Raw data ▸
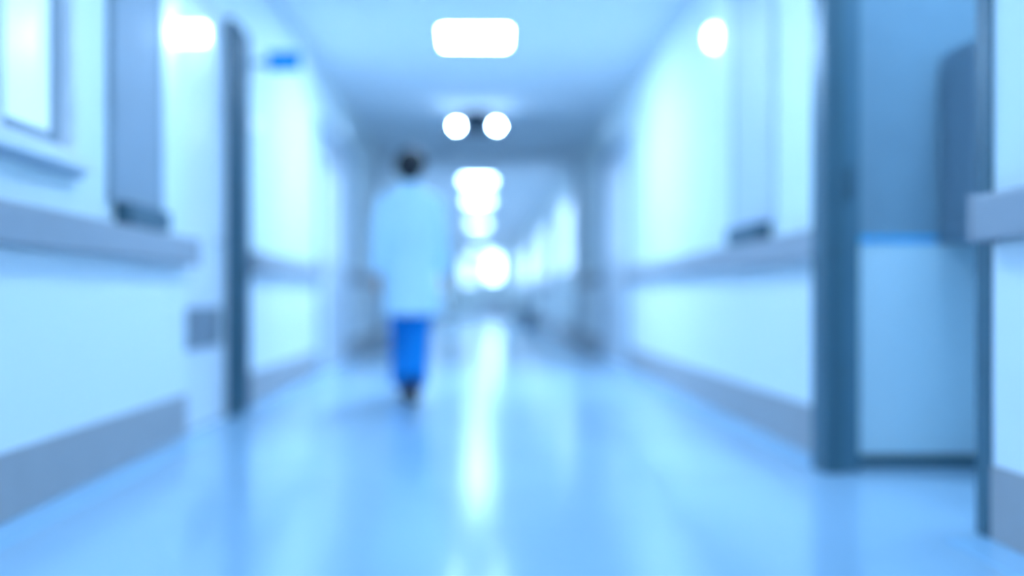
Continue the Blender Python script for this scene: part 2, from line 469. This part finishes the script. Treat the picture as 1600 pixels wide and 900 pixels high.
def call_lamp(side, y, z, label):
    ax = '-X' if side > 0 else 'X'
    r = thing('call_lamp', label, 'signal lamp', (side * W, y, z), 'small round signal lamps above the doors')
    b = bmesh.new(); lathe(b, [(0.05, 0), (0.05, 0.02), (0.042, 0.022)], (side * W, y, z), ax); obj('base', b, M['white_pl'], r, True)
    b = bmesh.new(); lathe(b, [(0.042, 0.022), (0.038, 0.045), (0.02, 0.065), (0.004, 0.07)], (side * W, y, z), ax); obj('lens', b, M['dim'], r, True)
call_lamp(-1, 6.62, 1.87, 'small faint round lamp on the left wall right beside the dark casing')
call_lamp(-1, 10.8, 2.53, 'small faint round lamp above the left double door')
call_lamp(1, 11.5, 2.68, 'small faint round lamp above the right double door')
call_lamp(1, 16.9, 2.41, 'small faint round lamp on the right wall just past the portal')

# projecting blue sign
sg = thing('projecting_sign', 'small bright blue sign sticking out from the left wall', 'sign', (-W, 6.75, 2.3))
obj('board', boxes((-1.44, -1.215, 6.735, 6.765, 2.255, 2.39), bevel=0.01), M['sign'], sg)
obj('arm', boxes((-W, -1.44, 6.74, 6.76, 2.29, 2.33), bevel=0.003), M['frame_mid'], sg)

# ------------------------------------------------------------------ far end
we = struct_root('window_2', (0.6, Y1, 1.6), 'bright window in the end wall of the corridor')
ye = Y1
obj('window_frame', boxes((0.28, 0.36, ye - 0.04, ye, 1.5, 2.7), (0.86, 0.94, ye - 0.04, ye, 1.5, 2.7), (0.36, 0.86, ye - 0.04, ye, 1.5, 1.58), (0.36, 0.86, ye - 0.04, ye, 2.62, 2.7)), M['white_pl'], we)
obj('pane', boxes((0.36, 0.86, ye - 0.03, ye - 0.01, 1.58, 2.62)), M['daypane'], we)
wf = struct_root('window_3', (-0.5, Y1, 1.6), 'dimmer frosted window left of the bright one in the end wall')
obj('window_frame', boxes((-0.88, -0.8, ye - 0.04, ye, 1.3, 2.6), (-0.2, -0.12, ye - 0.04, ye, 1.3, 2.6), (-0.8, -0.2, ye - 0.04, ye, 1.3, 1.38), (-0.8, -0.2, ye - 0.04, ye, 2.52, 2.6)), M['white_pl'], wf)
obj('pane', boxes((-0.8, -0.2, ye - 0.03, ye - 0.01, 1.38, 2.52)), M['daypane_dim'], wf)
ct = thing('reception_counter', 'low grey counter standing at the far end of the corridor', 'counter', (0.6, 43, 0))
obj('body', boxes((0.0, 1.2, 42.9, 43.4, 0.08, 0.7), bevel=0.01), M['counter'], ct)
obj('plinth', boxes((0.03, 1.17, 42.95, 43.35, 0, 0.08)), M['frame_mid'], ct)
obj('counter_top', boxes((-0.04, 1.24, 42.84, 43.44, 0.7, 0.74), bevel=0.008), M['skirt'], ct)

# glowing window panes added beyond the portal to brighten the far corridor
k = 4
for side, y0, y1 in ((-1, 19.6, 22.4), (1, 16.2, 18.6), (1, 22.2, 25.4), (-1, 26.6, 31.0), (1, 29.0, 33.6), (-1, 35.6, 41.0), (1, 37.4, 41.6)):
    w_ = struct_root('window_%d' % k, (side * W, y0, 1.12), 'added glowing pane lighting the far corridor from the %s wall, %s past the portal' % ('left' if side < 0 else 'right', 'nearest' if y0 < 20 else 'farthest' if y0 > 35 else 'midway' if y0 > 26 else 'second')); k += 1
    xa, xb = side * W, side * (W - 0.03)
    obj('window_frame', boxes((xa, xb, y0, y0 + 0.06, 1.12, 2.4), (xa, xb, y1 - 0.06, y1, 1.12, 2.4), (xa, xb, y0 + 0.06, y1 - 0.06, 1.12, 1.18), (xa, xb, y0 + 0.06, y1 - 0.06, 2.34, 2.4)), M['white_pl'], w_)
    obj('pane', boxes((xa, side * (W - 0.012), y0 + 0.06, y1 - 0.06, 1.18, 2.34)), M['side_fill'], w_)

# waste bin
wb = thing('waste_bin', 'dark blue pedal bin on the floor by the far right wall', 'bin', (1.06, 22.5, 0))
b = bmesh.new(); lathe(b, [(0.15, 0.0), (0.16, 0.03), (0.18, 0.40), (0.185, 0.41)], (1.06, 22.5, 0)); obj('body', b, M['bin'], wb, True)
b = bmesh.new(); lathe(b, [(0.19, 0.41), (0.19, 0.44), (0.13, 0.48), (0.02, 0.495)], (1.06, 22.5, 0)); obj('lid', b, M['bin'], wb, True)
obj('pedal', boxes((1.02, 1.10, 22.28, 22.36, 0.01, 0.03), bevel=0.004), M['metal'], wb)

# ------------------------------------------------------------------ the person
PX, PY = -0.486, 6.95
person = thing('person', 'person in long pale coat and blue trousers walking away down the corridor', 'person', (PX, PY, 0))
def P(x, y, z): return Vector((PX + x, PY + y, z))

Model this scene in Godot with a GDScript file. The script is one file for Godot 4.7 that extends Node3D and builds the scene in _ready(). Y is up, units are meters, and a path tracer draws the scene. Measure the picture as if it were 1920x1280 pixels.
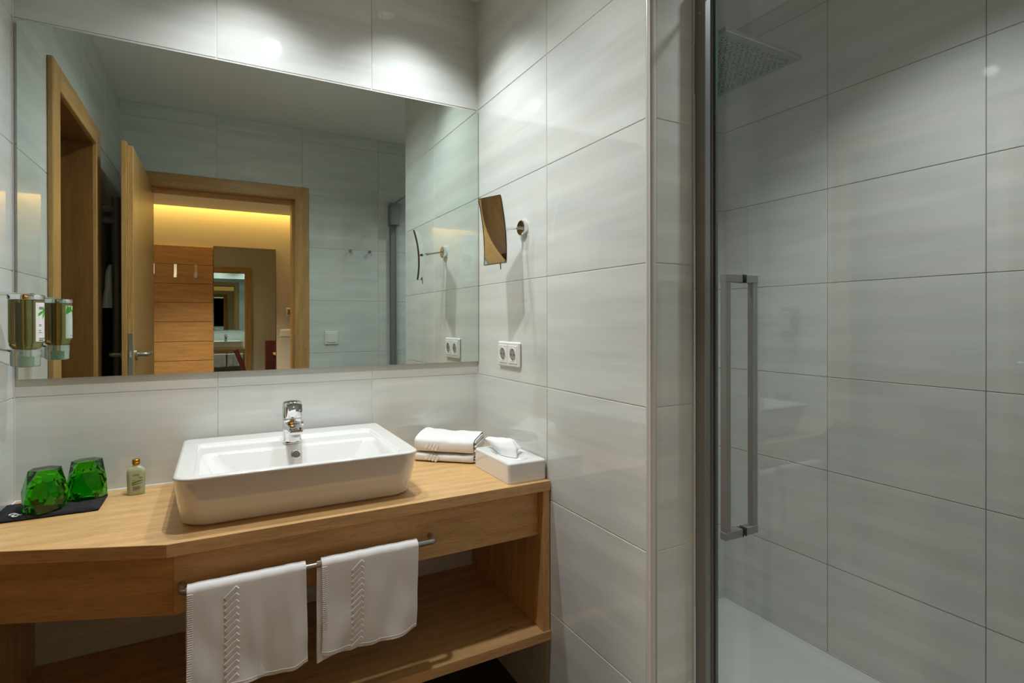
extends Node3D

# ---------------------------------------------------------------- room measures (metres)
const XL := -0.476      # face of the left wall
const XR := 0.865       # face of the right (partition) wall
const ZB := -1.872      # face of the mirror wall
const ZM := -1.8614     # front of the mirror
const ZE := -0.9374     # end face of the partition
const ZF := -0.115      # bathroom face of the door wall
const XS := 1.895       # face of the far shower wall
const ZS := -1.603      # face of the shower's short wall
const YC := 2.41        # ceiling
const JY := 1.3337      # a tile joint level
const TH := 0.3331      # tile course
const CT := 0.7276      # counter top

var rng := RandomNumberGenerator.new()
var taken := {}
var M := {}


# ================================================================ mesh builder
class MB:
	var V := PackedVector3Array()
	var N := PackedVector3Array()
	var T := PackedVector2Array()
	var I := PackedInt32Array()
	var xf := Transform3D.IDENTITY
	var uvo := Vector2.ZERO

	func p(v: Vector3, n: Vector3, uv := Vector2.ZERO) -> int:
		V.append(xf * v)
		N.append((xf.basis * n).normalized())
		T.append(uv + uvo)
		return V.size() - 1

	func t(a: int, b: int, c: int) -> void:
		var g := (V[c] - V[a]).cross(V[b] - V[a])
		if g.dot(N[a] + N[b] + N[c]) < 0.0:
			I.append_array(PackedInt32Array([a, c, b]))
		else:
			I.append_array(PackedInt32Array([a, b, c]))

	func q(a: int, b: int, c: int, d: int) -> void:
		t(a, b, c)
		t(a, c, d)

	func poly(pts: Array, n: Vector3, g := Vector3(1, 0, 0)) -> void:
		var u := g - n * g.dot(n)
		if u.length() < 0.3:
			u = Vector3(0, 0, 1) if absf(n.z) < 0.7 else Vector3(0, 1, 0)
			u = u - n * u.dot(n)
		u = u.normalized()
		var w := n.cross(u)
		var k := []
		for v in pts:
			k.append(p(v, n, Vector2(v.dot(u), v.dot(w))))
		for i in range(1, k.size() - 1):
			t(k[0], k[i], k[i + 1])

	func box(c: Vector3, s: Vector3, b := 0.0, g := Vector3(1, 0, 0)) -> void:
		var h := s / 2.0
		b = minf(b, minf(h.x, minf(h.y, h.z)) * 0.9)
		var ax := [Vector3(1, 0, 0), Vector3(0, 1, 0), Vector3(0, 0, 1)]
		for i in 3:
			var j := (i + 1) % 3
			var l := (i + 2) % 3
			for si in [-1.0, 1.0]:
				var o: Vector3 = c + ax[i] * h[i] * si
				var a: Vector3 = ax[j] * (h[j] - b)
				var e: Vector3 = ax[l] * (h[l] - b)
				poly([o - a - e, o + a - e, o + a + e, o - a + e], ax[i] * si, g)
				if b > 0.0:
					for sj in [-1.0, 1.0]:
						var n: Vector3 = (ax[i] * si + ax[j] * sj).normalized()
						var f1: Vector3 = c + ax[i] * h[i] * si + ax[j] * (h[j] - b) * sj
						var f2: Vector3 = c + ax[i] * (h[i] - b) * si + ax[j] * h[j] * sj
						poly([f1 - e, f1 + e, f2 + e, f2 - e], n, g)
		if b > 0.0:
			for sx in [-1.0, 1.0]:
				for sy in [-1.0, 1.0]:
					for sz in [-1.0, 1.0]:
						var s3 := Vector3(sx, sy, sz)
						var o2: Vector3 = c + h * s3
						poly([o2 - Vector3(0, b * sy, b * sz), o2 - Vector3(b * sx, 0, b * sz), o2 - Vector3(b * sx, b * sy, 0)], s3.normalized(), g)

	# closed rings of equal count, skinned smoothly
	func loft(rings: Array, inside := false, closed := true) -> void:
		var nr := rings.size()
		var nk: int = rings[0].size()
		var nn := []
		var sum := 0.0
		for r in nr:
			var ring: PackedVector3Array = rings[r]
			var row := PackedVector3Array()
			var cen := Vector3.ZERO
			for v in ring:
				cen += v
			cen /= nk
			for k in nk:
				var k1 := (k + 1) % nk if closed else mini(k + 1, nk - 1)
				var k0 := (k + nk - 1) % nk if closed else maxi(k - 1, 0)
				var du: Vector3 = ring[k1] - ring[k0]
				var dv: Vector3 = rings[mini(r + 1, nr - 1)][k] - rings[maxi(r - 1, 0)][k]
				var n := du.cross(dv).normalized()
				row.append(n)
				sum += n.dot(ring[k] - cen)
			nn.append(row)
		if absf(sum) < 1e-6 * nk:
			sum = 1.0
		var sg := 1.0 if (sum > 0.0) != inside else -1.0
		var base := []
		var along := 0.0
		for r in nr:
			if r > 0:
				along += (rings[r][0] - rings[r - 1][0]).length()
			var ids := []
			var arc := 0.0
			for k in nk + (1 if closed else 0):
				if k > 0:
					arc += (rings[r][k % nk] - rings[r][k - 1]).length()
				ids.append(p(rings[r][k % nk], nn[r][k % nk] * sg, Vector2(arc, along)))
			base.append(ids)
		for r in nr - 1:
			for k in base[r].size() - 1:
				q(base[r][k], base[r][k + 1], base[r + 1][k + 1], base[r + 1][k])

	func cap(ring: PackedVector3Array, n: Vector3, g := Vector3(1, 0, 0)) -> void:
		poly(Array(ring), n, g)

	# profile of (radius, height) about a line through c along ax
	func lathe(prof: Array, c: Vector3, seg := 24, ax := Vector3(0, 1, 0), inside := false, flat := false, crease := 35.0) -> void:
		var e1 := ax.cross(Vector3(0, 0, 1) if absf(ax.z) < 0.8 else Vector3(1, 0, 0)).normalized()
		var e2 := ax.cross(e1).normalized()
		var rings := []
		for pr in prof:
			var ring := PackedVector3Array()
			for k in seg:
				var a := TAU * k / seg
				ring.append(c + ax * pr.y + (e1 * cos(a) + e2 * sin(a)) * maxf(pr.x, 0.0002))
			rings.append(ring)
		if flat:
			for r in rings.size() - 1:
				for k in seg:
					var k1 := (k + 1) % seg
					var pa: Vector3 = rings[r][k]
					var pb: Vector3 = rings[r][k1]
					var pc: Vector3 = rings[r + 1][k1]
					var pd: Vector3 = rings[r + 1][k]
					var n := (pb - pa).cross(pd - pa)
					if n.length() < 1e-9:
						n = (pc - pb).cross(pd - pb)
					n = n.normalized()
					var mid := (pa + pc) / 2.0 - c
					var out := mid - ax * mid.dot(ax)
					if absf(n.dot(out.normalized())) > 0.05:
						if (n.dot(out) > 0.0) == inside:
							n = -n
					elif n.dot(ax) < 0.0:
						n = -n
					poly([pa, pb, pc, pd], n)
			return
		var run := [rings[0]]
		for r in range(1, rings.size()):
			run.append(rings[r])
			var cut := r == rings.size() - 1
			if not cut:
				var d1: Vector2 = prof[r] - prof[r - 1]
				var d2: Vector2 = prof[r + 1] - prof[r]
				cut = absf(rad_to_deg(d1.angle_to(d2))) > crease
			if cut:
				# a flat ring has no outward radial part: give the normal by the turn of the profile
				var a1: Vector2 = prof[r - 1]
				var b1: Vector2 = prof[r]
				var i0 := V.size()
				loft(run, inside)
				if absf(b1.y - a1.y) < 1e-6 and run.size() == 2:
					var up := ax * (1.0 if (b1.x < a1.x) != inside else -1.0)
					for k in range(i0, V.size()):
						N[k] = (xf.basis * up).normalized()
					var f0 := I.size() - seg * 6
					for k in range(f0, I.size(), 3):
						var g := (V[I[k + 2]] - V[I[k]]).cross(V[I[k + 1]] - V[I[k]])
						if g.dot(N[I[k]]) < 0.0:
							var sw := I[k + 1]
							I[k + 1] = I[k + 2]
							I[k + 2] = sw
				run = [rings[r]]

	func tube(path: Array, rad: float, seg := 12, caps := true) -> void:
		var rings := []
		var e := Vector3.ZERO
		for i in path.size():
			var d: Vector3 = (path[mini(i + 1, path.size() - 1)] - path[maxi(i - 1, 0)]).normalized()
			if e == Vector3.ZERO:
				e = d.cross(Vector3(0, 1, 0) if absf(d.y) < 0.9 else Vector3(1, 0, 0)).normalized()
			else:
				e = (e - d * e.dot(d)).normalized()
			var f := d.cross(e)
			var ring := PackedVector3Array()
			for k in seg:
				var a := TAU * k / seg
				ring.append(path[i] + (e * cos(a) + f * sin(a)) * rad)
			rings.append(ring)
		loft(rings)
		if caps:
			cap(rings[0], (path[0] - path[1]).normalized())
			cap(rings[-1], (path[-1] - path[-2]).normalized())

	# sheet of points rows[r][k]; normals from neighbours, facing the side of "to"
	func sheet(rows: Array, to: Vector3, thick := 0.0) -> void:
		var nr := rows.size()
		var nk: int = rows[0].size()
		var nn := []
		for r in nr:
			var row := PackedVector3Array()
			for k in nk:
				var du: Vector3 = rows[r][mini(k + 1, nk - 1)] - rows[r][maxi(k - 1, 0)]
				var dv: Vector3 = rows[mini(r + 1, nr - 1)][k] - rows[maxi(r - 1, 0)][k]
				row.append(du.cross(dv).normalized())
			nn.append(row)
		var mid: Vector3 = nn[nr / 2][nk / 2]
		var sg := 1.0 if mid.dot(to) > 0.0 else -1.0
		for side in ([1.0] if thick == 0.0 else [1.0, -1.0]):
			var base := []
			for r in nr:
				var ids := []
				for k in nk:
					var n: Vector3 = nn[r][k] * sg
					var v: Vector3 = rows[r][k] + n * thick * 0.5 * side
					ids.append(p(v, n * side, Vector2(v.dot(Vector3(0.8, 0, 0.6)), v.y)))
				base.append(ids)
			for r in nr - 1:
				for k in nk - 1:
					q(base[r][k], base[r][k + 1], base[r + 1][k + 1], base[r + 1][k])
		if thick > 0.0:
			var loop := []
			for k in nk:
				loop.append([0, k])
			for r in range(1, nr):
				loop.append([r, nk - 1])
			for k in range(nk - 2, -1, -1):
				loop.append([nr - 1, k])
			for r in range(nr - 2, 0, -1):
				loop.append([r, 0])
			var cen := Vector3.ZERO
			for l in loop:
				cen += rows[l[0]][l[1]]
			cen /= loop.size()
			for i in loop.size():
				var a: Array = loop[i]
				var b: Array = loop[(i + 1) % loop.size()]
				var va: Vector3 = rows[a[0]][a[1]]
				var vb: Vector3 = rows[b[0]][b[1]]
				var na: Vector3 = nn[a[0]][a[1]] * sg * thick * 0.5
				var nb: Vector3 = nn[b[0]][b[1]] * sg * thick * 0.5
				var n2 := (vb - va).cross(na).normalized()
				if n2.dot((va + vb) / 2.0 - cen) < 0.0:
					n2 = -n2
				poly([va + na, vb + nb, vb - nb, va - na], n2)

	# flat outline (x, z) stood between two heights
	func prism(pts: Array, y0: float, y1: float, b := 0.0, g := Vector3(1, 0, 0)) -> void:
		var n := pts.size()
		var cen := Vector2.ZERO
		for v in pts:
			cen += v
		cen /= n
		var ins := []
		for i in n:
			var a: Vector2 = (pts[i] - pts[(i + n - 1) % n]).normalized()
			var d: Vector2 = (pts[(i + 1) % n] - pts[i]).normalized()
			var na := Vector2(-a.y, a.x)
			var nd := Vector2(-d.y, d.x)
			if na.dot(cen - pts[i]) < 0.0:
				na = -na
			if nd.dot(cen - pts[i]) < 0.0:
				nd = -nd
			ins.append(pts[i] + (na + nd) / (1.0 + na.dot(nd)) * b)
		var top := []
		var bot := []
		for v in ins:
			top.append(Vector3(v.x, y1, v.y))
			bot.append(Vector3(v.x, y0, v.y))
		poly(top, Vector3(0, 1, 0), g)
		poly(bot, Vector3(0, -1, 0), g)
		for i in n:
			var j := (i + 1) % n
			var d2: Vector2 = (pts[j] - pts[i]).normalized()
			var out := Vector3(-d2.y, 0, d2.x)
			if out.dot(Vector3(cen.x - pts[i].x, 0, cen.y - pts[i].y)) > 0.0:
				out = -out
			var gg := Vector3(d2.x, 0, d2.y) if g.y < 0.5 else g
			var A := Vector3(pts[i].x, y0 + b, pts[i].y)
			var B := Vector3(pts[j].x, y0 + b, pts[j].y)
			var C := Vector3(pts[j].x, y1 - b, pts[j].y)
			var D := Vector3(pts[i].x, y1 - b, pts[i].y)
			poly([A, B, C, D], out, gg)
			if b > 0.0:
				poly([D, C, top[j], top[i]], (out + Vector3(0, 1, 0)).normalized(), gg)
				poly([A, B, bot[j], bot[i]], (out - Vector3(0, 1, 0)).normalized(), gg)

	func mesh(off := Vector3.ZERO) -> ArrayMesh:
		var vv := V.duplicate()
		if off != Vector3.ZERO:
			for i in vv.size():
				vv[i] -= off
		var a := []
		a.resize(Mesh.ARRAY_MAX)
		a[Mesh.ARRAY_VERTEX] = vv
		a[Mesh.ARRAY_NORMAL] = N
		a[Mesh.ARRAY_TEX_UV] = T
		a[Mesh.ARRAY_INDEX] = I
		var m := ArrayMesh.new()
		m.add_surface_from_arrays(Mesh.PRIMITIVE_TRIANGLES, a)
		return m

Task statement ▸
From the material above, reproduce only what runs from the line holding "Model this scene" down to the line holding "return V.size() - 1", both included, pictures excluded.

Correct response ▸
Model this scene in Godot with a GDScript file. The script is one file for Godot 4.7 that extends Node3D and builds the scene in _ready(). Y is up, units are meters, and a path tracer draws the scene. Measure the picture as if it were 1920x1280 pixels.
extends Node3D

# ---------------------------------------------------------------- room measures (metres)
const XL := -0.476      # face of the left wall
const XR := 0.865       # face of the right (partition) wall
const ZB := -1.872      # face of the mirror wall
const ZM := -1.8614     # front of the mirror
const ZE := -0.9374     # end face of the partition
const ZF := -0.115      # bathroom face of the door wall
const XS := 1.895       # face of the far shower wall
const ZS := -1.603      # face of the shower's short wall
const YC := 2.41        # ceiling
const JY := 1.3337      # a tile joint level
const TH := 0.3331      # tile course
const CT := 0.7276      # counter top

var rng := RandomNumberGenerator.new()
var taken := {}
var M := {}


# ================================================================ mesh builder
class MB:
	var V := PackedVector3Array()
	var N := PackedVector3Array()
	var T := PackedVector2Array()
	var I := PackedInt32Array()
	var xf := Transform3D.IDENTITY
	var uvo := Vector2.ZERO

	func p(v: Vector3, n: Vector3, uv := Vector2.ZERO) -> int:
		V.append(xf * v)
		N.append((xf.basis * n).normalized())
		T.append(uv + uvo)
		return V.size() - 1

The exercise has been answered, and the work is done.